» **A run of records**:
--*--
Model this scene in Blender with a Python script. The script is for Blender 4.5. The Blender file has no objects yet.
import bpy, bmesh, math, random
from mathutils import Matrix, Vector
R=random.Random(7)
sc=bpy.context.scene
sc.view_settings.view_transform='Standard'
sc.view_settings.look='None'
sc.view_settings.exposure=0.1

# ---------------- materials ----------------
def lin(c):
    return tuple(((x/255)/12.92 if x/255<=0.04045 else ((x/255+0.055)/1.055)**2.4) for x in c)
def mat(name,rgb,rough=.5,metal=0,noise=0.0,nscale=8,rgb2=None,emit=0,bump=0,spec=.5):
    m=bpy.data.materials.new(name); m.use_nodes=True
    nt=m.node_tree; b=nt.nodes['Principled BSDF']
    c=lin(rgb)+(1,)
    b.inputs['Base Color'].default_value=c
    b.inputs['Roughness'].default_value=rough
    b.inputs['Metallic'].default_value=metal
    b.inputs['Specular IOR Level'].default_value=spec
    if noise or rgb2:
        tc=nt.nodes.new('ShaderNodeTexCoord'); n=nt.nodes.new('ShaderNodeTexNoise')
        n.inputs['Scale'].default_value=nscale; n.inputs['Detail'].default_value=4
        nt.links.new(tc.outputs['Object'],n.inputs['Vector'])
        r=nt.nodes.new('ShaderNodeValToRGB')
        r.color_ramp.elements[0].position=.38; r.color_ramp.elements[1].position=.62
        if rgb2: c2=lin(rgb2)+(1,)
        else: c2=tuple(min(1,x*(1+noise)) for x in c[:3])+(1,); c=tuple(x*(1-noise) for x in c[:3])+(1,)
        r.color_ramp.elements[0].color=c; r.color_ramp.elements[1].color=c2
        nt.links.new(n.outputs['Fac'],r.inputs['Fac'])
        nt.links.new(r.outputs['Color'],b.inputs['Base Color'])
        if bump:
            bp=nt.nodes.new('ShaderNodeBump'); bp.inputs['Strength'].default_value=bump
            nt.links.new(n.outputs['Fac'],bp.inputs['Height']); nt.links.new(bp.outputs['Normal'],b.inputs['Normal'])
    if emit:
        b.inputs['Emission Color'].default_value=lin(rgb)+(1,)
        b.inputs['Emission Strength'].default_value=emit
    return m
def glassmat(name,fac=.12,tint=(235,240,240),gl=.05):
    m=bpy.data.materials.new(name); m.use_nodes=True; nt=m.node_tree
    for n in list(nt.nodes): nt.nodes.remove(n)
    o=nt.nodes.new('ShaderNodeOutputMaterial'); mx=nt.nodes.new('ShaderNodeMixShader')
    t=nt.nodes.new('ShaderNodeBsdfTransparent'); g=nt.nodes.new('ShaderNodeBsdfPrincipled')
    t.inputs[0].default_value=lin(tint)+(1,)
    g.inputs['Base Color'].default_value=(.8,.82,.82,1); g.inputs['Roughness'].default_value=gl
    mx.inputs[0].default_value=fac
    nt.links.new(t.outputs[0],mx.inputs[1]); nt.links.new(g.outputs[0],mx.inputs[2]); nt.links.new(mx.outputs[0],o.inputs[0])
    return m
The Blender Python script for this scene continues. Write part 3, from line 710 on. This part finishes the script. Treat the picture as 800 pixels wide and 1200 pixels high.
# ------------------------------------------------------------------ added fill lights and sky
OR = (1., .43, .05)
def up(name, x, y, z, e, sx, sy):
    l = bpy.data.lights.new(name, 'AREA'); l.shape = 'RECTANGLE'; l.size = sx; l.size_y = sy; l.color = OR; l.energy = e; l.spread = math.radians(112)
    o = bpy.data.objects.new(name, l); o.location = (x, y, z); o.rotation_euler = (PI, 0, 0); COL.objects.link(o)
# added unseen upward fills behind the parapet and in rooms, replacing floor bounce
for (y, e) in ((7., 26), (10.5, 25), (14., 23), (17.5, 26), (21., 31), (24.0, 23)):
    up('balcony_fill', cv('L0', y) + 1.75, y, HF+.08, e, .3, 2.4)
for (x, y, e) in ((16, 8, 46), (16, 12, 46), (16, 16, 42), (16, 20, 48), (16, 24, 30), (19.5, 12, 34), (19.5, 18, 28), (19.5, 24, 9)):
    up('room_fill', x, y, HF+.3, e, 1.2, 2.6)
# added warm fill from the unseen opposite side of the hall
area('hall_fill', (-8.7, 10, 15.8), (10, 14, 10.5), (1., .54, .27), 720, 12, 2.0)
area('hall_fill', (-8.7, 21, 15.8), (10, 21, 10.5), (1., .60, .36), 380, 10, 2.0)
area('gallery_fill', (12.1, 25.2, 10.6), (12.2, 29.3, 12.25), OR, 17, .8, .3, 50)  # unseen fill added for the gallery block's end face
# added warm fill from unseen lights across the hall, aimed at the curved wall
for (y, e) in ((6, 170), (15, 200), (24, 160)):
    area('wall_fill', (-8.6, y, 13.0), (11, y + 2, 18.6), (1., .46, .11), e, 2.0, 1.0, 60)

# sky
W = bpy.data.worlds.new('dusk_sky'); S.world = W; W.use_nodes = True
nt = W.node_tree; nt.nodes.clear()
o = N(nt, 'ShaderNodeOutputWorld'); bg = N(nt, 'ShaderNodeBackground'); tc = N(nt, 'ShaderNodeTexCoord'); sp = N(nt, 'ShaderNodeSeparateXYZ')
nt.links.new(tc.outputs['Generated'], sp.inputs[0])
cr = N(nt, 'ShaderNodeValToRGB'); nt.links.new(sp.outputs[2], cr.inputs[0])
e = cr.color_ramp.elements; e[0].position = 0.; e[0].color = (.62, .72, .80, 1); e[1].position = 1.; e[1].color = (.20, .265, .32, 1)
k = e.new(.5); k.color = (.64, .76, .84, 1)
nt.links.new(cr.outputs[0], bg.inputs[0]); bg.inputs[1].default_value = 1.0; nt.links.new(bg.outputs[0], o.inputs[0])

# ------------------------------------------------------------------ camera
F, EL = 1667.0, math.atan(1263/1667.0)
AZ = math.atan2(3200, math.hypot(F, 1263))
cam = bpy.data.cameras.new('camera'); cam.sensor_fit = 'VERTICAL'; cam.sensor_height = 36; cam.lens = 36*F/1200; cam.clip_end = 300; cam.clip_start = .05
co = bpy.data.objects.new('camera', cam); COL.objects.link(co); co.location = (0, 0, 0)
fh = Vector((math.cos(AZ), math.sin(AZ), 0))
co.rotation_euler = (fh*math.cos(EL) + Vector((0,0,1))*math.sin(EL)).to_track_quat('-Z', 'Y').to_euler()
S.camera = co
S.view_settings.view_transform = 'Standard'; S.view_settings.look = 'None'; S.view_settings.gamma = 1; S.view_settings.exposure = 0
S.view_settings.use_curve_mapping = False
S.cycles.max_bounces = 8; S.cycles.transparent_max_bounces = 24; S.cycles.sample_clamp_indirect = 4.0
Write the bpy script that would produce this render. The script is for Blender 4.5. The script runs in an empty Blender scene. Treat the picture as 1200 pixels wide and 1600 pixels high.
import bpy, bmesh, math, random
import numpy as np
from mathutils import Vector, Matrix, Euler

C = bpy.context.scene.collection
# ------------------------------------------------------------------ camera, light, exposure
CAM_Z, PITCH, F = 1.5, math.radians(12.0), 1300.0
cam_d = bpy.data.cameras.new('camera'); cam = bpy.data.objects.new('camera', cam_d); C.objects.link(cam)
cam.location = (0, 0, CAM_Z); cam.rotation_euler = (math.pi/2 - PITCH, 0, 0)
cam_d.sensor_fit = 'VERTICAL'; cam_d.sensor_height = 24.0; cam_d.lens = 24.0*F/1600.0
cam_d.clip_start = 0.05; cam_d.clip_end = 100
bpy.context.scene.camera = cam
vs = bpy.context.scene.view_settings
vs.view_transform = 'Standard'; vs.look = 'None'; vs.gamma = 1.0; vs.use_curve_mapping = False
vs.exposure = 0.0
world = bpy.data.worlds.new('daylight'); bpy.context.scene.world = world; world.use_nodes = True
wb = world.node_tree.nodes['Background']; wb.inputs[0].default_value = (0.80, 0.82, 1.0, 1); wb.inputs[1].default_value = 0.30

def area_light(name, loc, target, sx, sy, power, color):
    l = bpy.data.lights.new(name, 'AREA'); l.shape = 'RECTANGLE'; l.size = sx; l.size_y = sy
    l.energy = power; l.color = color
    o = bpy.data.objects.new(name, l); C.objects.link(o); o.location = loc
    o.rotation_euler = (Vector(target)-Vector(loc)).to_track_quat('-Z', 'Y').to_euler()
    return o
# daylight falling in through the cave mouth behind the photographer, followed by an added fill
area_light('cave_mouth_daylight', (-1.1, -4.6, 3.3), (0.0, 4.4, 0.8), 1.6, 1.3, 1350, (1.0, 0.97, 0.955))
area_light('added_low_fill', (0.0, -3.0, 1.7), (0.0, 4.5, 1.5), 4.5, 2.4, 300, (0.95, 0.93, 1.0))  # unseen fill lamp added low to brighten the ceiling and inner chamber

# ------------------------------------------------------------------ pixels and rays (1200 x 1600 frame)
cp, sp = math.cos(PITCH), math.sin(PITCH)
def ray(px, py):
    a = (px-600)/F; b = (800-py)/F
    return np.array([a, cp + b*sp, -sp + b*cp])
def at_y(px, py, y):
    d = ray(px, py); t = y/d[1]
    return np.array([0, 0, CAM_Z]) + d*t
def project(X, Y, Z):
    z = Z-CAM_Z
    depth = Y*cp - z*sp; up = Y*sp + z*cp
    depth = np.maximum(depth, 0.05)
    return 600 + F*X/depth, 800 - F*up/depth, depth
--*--
» **STATED PROBLEM**:
Reproduce the lines exactly, taking as the first line the one with "Write the bpy" and as the last line the one with "wb = world.node_tree.nodes['Background'];", and include nothing else.

» **EXERCISE OUTPUT**:
Write the bpy script that would produce this render. The script is for Blender 4.5. The script runs in an empty Blender scene. Treat the picture as 1200 pixels wide and 1600 pixels high.
import bpy, bmesh, math, random
import numpy as np
from mathutils import Vector, Matrix, Euler

C = bpy.context.scene.collection
# ------------------------------------------------------------------ camera, light, exposure
CAM_Z, PITCH, F = 1.5, math.radians(12.0), 1300.0
cam_d = bpy.data.cameras.new('camera'); cam = bpy.data.objects.new('camera', cam_d); C.objects.link(cam)
cam.location = (0, 0, CAM_Z); cam.rotation_euler = (math.pi/2 - PITCH, 0, 0)
cam_d.sensor_fit = 'VERTICAL'; cam_d.sensor_height = 24.0; cam_d.lens = 24.0*F/1600.0
cam_d.clip_start = 0.05; cam_d.clip_end = 100
bpy.context.scene.camera = cam
vs = bpy.context.scene.view_settings
vs.view_transform = 'Standard'; vs.look = 'None'; vs.gamma = 1.0; vs.use_curve_mapping = False
vs.exposure = 0.0
world = bpy.data.worlds.new('daylight'); bpy.context.scene.world = world; world.use_nodes = True
wb = world.node_tree.nodes['Background']; wb.inputs[0].default_value = (0.80, 0.82, 1.0, 1); wb.inputs[1].default_value = 0.30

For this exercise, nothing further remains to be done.